Removing the assumption that adequate amounts of safe water is a basic necessity and establishing the legal premise that adequate amounts of safe water are a legal right of all human beings would be an important way to mitigate the effect of an impending global catastrophe. In this way, a legal right to adequate amounts of safe drinking water for citizens would have an important tool that they can use against their own governments.

Some 30 countries have a constitutional or legal provision that guarantees people’s access to water.

The United States still does not guarantee that Americans have a constitutional right to clean drinking water. Now is the time to establish this right under the constitution because more of our own citizens now face the inability to pay for safe water. If water were guaranteed by the constitution, all Americans would have access to safe amounts of water. In South Africa, for example, the 1996 constitution guarantees sufficient clean and safe water as a basic right. This allows South Africans to take legal action when their water has been cut off. In 2006, a court ruling determined that inability to pay is not a sufficient reason to shut off someone’s water supply. The United States must provide in our constitution, like South Africa, the legal right to safe, fresh water.

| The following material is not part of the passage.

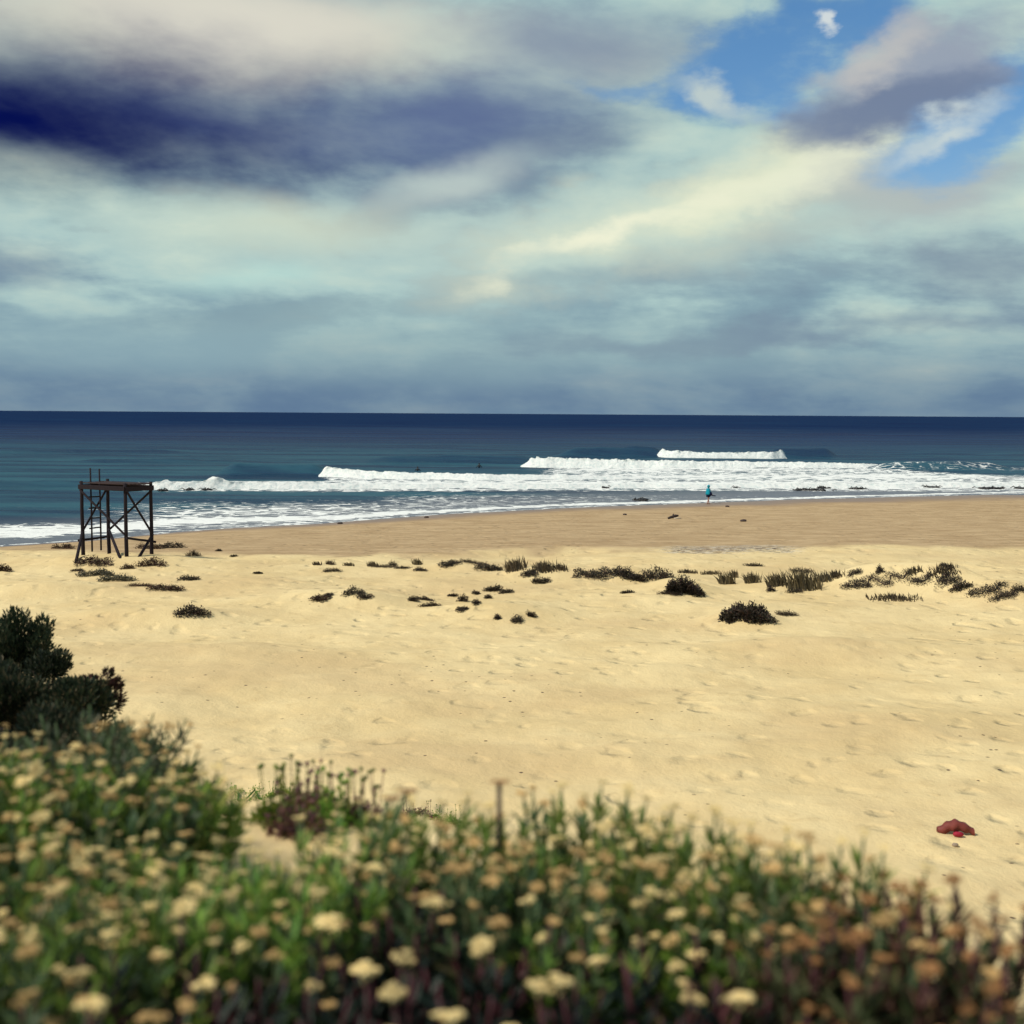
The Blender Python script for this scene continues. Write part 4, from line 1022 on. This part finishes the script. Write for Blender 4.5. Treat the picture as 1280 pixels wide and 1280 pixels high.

The delivery of freshwater systems and investments in water are essential for the safety, sanitation, food supply and health of all. They are not only essential, but also profitable, with worldwide revenues exceeding 500 billion annually. Now, the delivery of freshwater systems reaching those regions of the world where it is needed is expanding but to have a real impact local governments have to resolve that water is a basic right for satiety, security and health. of each country and in doing so will create employment opportunities and ensure the continued economic stability of all.